| Short exercise |
Gather all lines in the data that hold the string "Write".

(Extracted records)
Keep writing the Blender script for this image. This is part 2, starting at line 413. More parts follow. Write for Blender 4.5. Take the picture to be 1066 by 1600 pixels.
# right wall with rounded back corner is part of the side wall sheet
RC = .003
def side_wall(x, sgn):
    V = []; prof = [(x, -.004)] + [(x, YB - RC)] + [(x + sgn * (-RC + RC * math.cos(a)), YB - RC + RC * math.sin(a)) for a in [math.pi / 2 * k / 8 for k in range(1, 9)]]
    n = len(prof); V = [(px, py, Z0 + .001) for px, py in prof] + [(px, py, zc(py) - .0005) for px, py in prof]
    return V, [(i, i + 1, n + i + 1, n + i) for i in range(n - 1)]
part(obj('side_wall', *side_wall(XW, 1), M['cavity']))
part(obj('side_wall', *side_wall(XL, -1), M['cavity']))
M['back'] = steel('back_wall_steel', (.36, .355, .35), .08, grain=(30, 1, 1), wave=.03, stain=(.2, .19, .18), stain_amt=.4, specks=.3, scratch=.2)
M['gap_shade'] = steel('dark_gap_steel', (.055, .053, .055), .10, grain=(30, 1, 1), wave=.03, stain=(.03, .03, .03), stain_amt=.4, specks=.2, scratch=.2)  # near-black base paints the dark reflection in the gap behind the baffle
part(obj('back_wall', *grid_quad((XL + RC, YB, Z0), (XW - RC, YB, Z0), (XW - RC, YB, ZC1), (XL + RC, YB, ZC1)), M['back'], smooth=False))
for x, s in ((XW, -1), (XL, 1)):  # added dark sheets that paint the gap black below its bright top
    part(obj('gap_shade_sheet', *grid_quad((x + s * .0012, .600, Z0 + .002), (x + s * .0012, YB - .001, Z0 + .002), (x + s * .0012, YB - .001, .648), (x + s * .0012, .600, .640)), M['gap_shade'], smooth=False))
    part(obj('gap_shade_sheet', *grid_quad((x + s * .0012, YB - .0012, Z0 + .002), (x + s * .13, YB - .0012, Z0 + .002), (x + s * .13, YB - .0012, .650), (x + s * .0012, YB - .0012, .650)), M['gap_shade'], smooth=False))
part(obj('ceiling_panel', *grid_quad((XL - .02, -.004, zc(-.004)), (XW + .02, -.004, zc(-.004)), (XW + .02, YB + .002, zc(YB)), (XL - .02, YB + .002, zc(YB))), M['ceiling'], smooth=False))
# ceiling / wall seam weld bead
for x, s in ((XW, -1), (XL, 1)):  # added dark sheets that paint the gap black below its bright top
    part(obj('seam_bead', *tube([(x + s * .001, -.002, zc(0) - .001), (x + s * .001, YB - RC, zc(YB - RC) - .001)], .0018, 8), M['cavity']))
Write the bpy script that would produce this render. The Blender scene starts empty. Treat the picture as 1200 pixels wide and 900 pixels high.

| Response to the task |
Keep writing the Blender script for this image. This is part 2, starting at line 413. More parts follow. Write for Blender 4.5. Take the picture to be 1066 by 1600 pixels.
Write the bpy script that would produce this render. The Blender scene starts empty. Treat the picture as 1200 pixels wide and 900 pixels high.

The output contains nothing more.